Em 1972 Perdidos no Espaço foi transformada em desenhos animados, e em 1998 a produtora New Line lançou um filme, estrelado por Wlliam Hurt, Mimi Rogers, Heather Graham, Matt LeBlanc e Gary Oldman (como o Dr. Smith). O filme, como a série original, teve bilheteria boa mas não espetacular, e a sequência que estava planejada não saiu do papel.
Em 2003 a recém-criada rede Warner de televisão encomendou a Irwin Allen um reboot da série, com John Woo no comando. Um piloto foi produzido mas jamais exibido — seus cenários e objetos foram adquiridos por Ronald D. Moore e David Eick, que preparavam seu próprio reboot — da fracassada série de 1978, Battlestar Gallactica. Lançada como uma minissérie no também novo canal Sci-Fi, a nova iteração de Battlestar Gallactica – com os cenários reciclados de Perdidos no Espaço- tornou-se não apenas um sucesso e uma referência na cultura pop, mas um exemplo de como fazer um reboot de uma propriedade intelectual.
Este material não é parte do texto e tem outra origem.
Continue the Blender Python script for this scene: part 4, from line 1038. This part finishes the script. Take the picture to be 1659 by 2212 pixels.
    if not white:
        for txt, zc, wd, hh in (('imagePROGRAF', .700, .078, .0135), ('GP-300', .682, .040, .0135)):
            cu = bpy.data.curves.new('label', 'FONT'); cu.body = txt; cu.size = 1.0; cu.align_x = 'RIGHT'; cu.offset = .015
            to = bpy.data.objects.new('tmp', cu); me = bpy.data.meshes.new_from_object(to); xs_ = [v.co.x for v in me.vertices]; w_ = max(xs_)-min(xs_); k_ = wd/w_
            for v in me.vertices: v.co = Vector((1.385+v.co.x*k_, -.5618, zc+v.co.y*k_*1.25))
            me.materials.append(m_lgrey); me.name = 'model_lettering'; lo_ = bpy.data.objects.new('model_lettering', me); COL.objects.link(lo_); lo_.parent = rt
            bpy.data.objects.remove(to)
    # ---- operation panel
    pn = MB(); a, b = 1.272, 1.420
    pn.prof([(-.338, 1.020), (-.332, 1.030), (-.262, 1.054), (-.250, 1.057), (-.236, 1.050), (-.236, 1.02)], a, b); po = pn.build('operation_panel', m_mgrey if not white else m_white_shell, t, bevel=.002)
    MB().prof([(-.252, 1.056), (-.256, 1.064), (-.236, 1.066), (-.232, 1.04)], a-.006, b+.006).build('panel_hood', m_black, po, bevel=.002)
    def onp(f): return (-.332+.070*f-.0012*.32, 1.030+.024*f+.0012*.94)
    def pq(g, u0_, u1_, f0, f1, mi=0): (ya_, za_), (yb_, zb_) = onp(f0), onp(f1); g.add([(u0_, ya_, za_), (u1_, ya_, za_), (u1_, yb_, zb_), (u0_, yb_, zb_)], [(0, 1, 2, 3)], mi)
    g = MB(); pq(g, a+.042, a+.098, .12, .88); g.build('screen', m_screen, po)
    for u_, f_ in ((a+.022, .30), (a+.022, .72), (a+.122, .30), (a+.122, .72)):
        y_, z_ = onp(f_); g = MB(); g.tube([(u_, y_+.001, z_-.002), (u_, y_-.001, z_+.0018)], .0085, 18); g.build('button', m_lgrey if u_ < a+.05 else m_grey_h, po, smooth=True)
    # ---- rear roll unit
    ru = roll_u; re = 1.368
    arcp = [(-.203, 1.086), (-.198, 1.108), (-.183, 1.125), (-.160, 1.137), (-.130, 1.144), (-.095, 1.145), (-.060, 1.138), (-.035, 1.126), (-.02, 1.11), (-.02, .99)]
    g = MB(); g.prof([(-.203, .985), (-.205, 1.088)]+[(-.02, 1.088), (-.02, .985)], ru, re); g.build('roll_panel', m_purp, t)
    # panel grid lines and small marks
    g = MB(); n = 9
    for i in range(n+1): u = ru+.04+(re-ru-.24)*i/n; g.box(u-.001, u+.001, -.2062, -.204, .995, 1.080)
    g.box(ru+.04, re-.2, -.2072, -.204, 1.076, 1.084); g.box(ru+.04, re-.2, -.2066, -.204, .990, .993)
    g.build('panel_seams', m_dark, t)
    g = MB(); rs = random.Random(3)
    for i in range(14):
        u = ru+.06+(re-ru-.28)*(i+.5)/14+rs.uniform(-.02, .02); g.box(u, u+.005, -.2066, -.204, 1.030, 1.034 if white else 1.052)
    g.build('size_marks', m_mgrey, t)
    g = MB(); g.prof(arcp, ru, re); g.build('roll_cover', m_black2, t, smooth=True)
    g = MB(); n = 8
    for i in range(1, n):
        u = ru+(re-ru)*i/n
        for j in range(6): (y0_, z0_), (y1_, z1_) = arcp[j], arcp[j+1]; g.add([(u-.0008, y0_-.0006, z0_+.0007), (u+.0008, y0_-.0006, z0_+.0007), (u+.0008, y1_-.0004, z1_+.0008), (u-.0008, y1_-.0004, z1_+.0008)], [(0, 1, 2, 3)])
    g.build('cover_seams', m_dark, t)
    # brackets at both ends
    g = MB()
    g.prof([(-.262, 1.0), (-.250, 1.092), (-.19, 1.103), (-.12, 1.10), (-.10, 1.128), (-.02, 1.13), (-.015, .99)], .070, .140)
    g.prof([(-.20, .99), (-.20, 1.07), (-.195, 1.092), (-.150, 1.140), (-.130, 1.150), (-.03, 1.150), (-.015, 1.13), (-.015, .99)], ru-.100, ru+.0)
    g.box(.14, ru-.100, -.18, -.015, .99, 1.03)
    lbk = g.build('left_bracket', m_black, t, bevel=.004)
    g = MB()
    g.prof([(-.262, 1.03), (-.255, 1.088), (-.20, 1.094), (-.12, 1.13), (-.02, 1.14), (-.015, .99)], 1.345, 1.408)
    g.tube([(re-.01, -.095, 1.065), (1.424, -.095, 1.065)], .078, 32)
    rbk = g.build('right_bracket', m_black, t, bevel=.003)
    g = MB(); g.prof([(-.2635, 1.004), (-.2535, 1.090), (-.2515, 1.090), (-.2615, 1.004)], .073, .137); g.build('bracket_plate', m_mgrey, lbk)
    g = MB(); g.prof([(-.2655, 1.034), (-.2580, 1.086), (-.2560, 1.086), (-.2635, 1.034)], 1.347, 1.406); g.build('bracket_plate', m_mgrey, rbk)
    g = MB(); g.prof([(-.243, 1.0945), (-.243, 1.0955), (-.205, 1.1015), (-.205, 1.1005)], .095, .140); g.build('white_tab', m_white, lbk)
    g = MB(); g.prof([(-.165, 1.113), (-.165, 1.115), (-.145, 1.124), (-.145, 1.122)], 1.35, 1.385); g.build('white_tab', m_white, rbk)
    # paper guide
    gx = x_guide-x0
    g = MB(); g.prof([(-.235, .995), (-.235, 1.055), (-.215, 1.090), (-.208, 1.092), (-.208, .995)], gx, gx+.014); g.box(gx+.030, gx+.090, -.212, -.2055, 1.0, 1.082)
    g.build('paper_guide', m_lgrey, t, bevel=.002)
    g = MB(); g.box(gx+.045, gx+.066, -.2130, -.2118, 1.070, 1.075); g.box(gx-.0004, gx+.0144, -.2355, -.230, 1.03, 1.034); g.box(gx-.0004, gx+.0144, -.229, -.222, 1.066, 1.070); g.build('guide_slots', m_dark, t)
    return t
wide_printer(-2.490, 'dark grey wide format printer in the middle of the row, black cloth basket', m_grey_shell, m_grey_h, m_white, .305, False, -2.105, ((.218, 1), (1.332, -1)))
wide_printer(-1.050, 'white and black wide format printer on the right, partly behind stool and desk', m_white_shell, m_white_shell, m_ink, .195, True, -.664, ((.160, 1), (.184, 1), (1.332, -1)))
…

Muitos profissionais e observadores da indústria acreditam que se deve a Battlestar Gallactica 2003 o renovado entusiasmo pelo conceito de reboot.
Passados 11 anos, a Legendary Television – braço de TV da produtora famosa por seus títulos baseados em HQ e sci fi- começou a desenvolver um novo Perdidos no Espaço com os roteiristas Matt Sazana e Burk Sharpless (Dracula, Ahistória Nunca Cintada, Deuses do Egito). Em 2015, a Netflix entrou no projeto e, em 2016, acertou com a Legendary a produção de uma primeira temporada com 10 episódios – que é o que veremos a partir de 13 de abril.
O reboot retoma ideias originais de Irwin Allen – aventura e exploração em vez de comédia, a família Robison com três filhos, com ambos os pais engajados em ciência (a mãe bioquímica da versão dos anos 60 basicamente preparava o jantar, lavava a louça e acalmava o pai) e traz algumas novidades importantes: o Dr. Smith agora é uma mulher (Parker Posey), o robô é um ser alienígena vagamente aterrorizante, e não se economizou orçamento para cenários e efeitos especiais.
Será que vamos gostar? Não há por que não. Afinal, vem fazendo sucesso desde o século 18.